The data below holds the lines to copy: everything from the line containing "Write the bpy" to the line containing "sc.camera = cam", both ends included, set down exactly.

RECORD SET:
++++

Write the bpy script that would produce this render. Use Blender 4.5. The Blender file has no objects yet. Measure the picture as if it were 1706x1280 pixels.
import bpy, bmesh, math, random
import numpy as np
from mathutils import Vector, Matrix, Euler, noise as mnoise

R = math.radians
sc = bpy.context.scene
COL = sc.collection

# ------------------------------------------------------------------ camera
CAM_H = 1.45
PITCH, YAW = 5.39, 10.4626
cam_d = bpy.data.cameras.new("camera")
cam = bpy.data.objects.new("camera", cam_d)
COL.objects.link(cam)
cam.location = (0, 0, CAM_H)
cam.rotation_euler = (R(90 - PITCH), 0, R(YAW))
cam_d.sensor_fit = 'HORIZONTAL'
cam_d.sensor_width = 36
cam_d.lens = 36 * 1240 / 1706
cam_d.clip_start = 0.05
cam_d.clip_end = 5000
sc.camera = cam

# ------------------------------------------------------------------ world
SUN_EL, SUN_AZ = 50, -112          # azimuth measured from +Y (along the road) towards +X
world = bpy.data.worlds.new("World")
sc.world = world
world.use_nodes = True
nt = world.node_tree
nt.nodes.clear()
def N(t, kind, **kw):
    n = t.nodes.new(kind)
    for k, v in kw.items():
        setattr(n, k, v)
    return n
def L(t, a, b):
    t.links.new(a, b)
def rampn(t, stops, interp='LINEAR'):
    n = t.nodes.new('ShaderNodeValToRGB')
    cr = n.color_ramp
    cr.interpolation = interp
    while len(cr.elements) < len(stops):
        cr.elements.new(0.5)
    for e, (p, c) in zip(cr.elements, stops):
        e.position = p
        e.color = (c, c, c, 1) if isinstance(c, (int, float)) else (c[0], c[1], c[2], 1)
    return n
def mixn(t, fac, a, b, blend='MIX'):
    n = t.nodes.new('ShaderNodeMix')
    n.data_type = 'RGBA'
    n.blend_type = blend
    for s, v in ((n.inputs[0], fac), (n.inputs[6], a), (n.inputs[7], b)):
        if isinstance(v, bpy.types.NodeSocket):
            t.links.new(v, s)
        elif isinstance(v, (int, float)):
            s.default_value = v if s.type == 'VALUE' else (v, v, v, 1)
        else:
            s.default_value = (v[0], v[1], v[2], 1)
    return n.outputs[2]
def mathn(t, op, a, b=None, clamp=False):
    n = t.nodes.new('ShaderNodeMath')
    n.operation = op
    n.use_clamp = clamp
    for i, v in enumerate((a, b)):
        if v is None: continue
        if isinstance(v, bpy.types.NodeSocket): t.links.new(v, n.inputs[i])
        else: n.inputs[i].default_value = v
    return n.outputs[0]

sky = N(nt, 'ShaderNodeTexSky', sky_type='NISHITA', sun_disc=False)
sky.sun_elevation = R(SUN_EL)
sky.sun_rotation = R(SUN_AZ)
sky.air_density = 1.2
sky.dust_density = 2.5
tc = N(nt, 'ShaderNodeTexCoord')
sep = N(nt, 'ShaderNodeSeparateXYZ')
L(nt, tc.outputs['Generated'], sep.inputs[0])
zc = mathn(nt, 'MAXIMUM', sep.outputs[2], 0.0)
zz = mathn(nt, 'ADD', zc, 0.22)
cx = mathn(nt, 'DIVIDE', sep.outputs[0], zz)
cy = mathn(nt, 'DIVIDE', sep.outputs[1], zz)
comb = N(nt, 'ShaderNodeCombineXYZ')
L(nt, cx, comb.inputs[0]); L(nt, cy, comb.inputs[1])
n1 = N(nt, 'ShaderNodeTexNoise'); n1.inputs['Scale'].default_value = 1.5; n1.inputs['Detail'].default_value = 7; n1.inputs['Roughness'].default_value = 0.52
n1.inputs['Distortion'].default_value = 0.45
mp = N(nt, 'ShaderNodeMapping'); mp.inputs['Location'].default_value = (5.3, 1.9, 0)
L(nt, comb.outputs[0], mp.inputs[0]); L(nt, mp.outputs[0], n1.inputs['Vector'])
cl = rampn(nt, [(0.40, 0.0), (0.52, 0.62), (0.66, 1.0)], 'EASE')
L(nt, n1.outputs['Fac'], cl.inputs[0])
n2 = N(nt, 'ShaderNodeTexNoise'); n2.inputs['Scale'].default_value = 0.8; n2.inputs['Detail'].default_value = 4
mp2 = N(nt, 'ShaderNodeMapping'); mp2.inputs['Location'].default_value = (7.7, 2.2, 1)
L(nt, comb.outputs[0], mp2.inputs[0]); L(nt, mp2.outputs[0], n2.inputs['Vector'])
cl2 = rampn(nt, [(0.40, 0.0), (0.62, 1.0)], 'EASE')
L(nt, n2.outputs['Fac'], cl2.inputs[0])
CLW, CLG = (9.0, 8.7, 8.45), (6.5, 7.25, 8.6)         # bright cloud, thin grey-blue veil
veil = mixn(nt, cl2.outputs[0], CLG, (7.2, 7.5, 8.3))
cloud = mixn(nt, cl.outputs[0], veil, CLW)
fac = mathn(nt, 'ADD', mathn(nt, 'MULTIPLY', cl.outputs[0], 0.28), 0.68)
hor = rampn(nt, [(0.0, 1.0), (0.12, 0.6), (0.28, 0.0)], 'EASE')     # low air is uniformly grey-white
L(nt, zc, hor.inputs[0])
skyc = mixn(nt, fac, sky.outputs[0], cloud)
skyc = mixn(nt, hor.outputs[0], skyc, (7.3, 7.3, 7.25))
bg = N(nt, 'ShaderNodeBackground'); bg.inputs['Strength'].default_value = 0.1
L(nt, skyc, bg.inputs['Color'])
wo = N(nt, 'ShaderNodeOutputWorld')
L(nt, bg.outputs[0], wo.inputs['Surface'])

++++

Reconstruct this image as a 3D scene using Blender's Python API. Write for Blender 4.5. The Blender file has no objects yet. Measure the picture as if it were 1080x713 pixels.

++++

WORKED ANSWER:
Write the bpy script that would produce this render. Use Blender 4.5. The Blender file has no objects yet. Measure the picture as if it were 1706x1280 pixels.
import bpy, bmesh, math, random
import numpy as np
from mathutils import Vector, Matrix, Euler, noise as mnoise

R = math.radians
sc = bpy.context.scene
COL = sc.collection

# ------------------------------------------------------------------ camera
CAM_H = 1.45
PITCH, YAW = 5.39, 10.4626
cam_d = bpy.data.cameras.new("camera")
cam = bpy.data.objects.new("camera", cam_d)
COL.objects.link(cam)
cam.location = (0, 0, CAM_H)
cam.rotation_euler = (R(90 - PITCH), 0, R(YAW))
cam_d.sensor_fit = 'HORIZONTAL'
cam_d.sensor_width = 36
cam_d.lens = 36 * 1240 / 1706
cam_d.clip_start = 0.05
cam_d.clip_end = 5000
sc.camera = cam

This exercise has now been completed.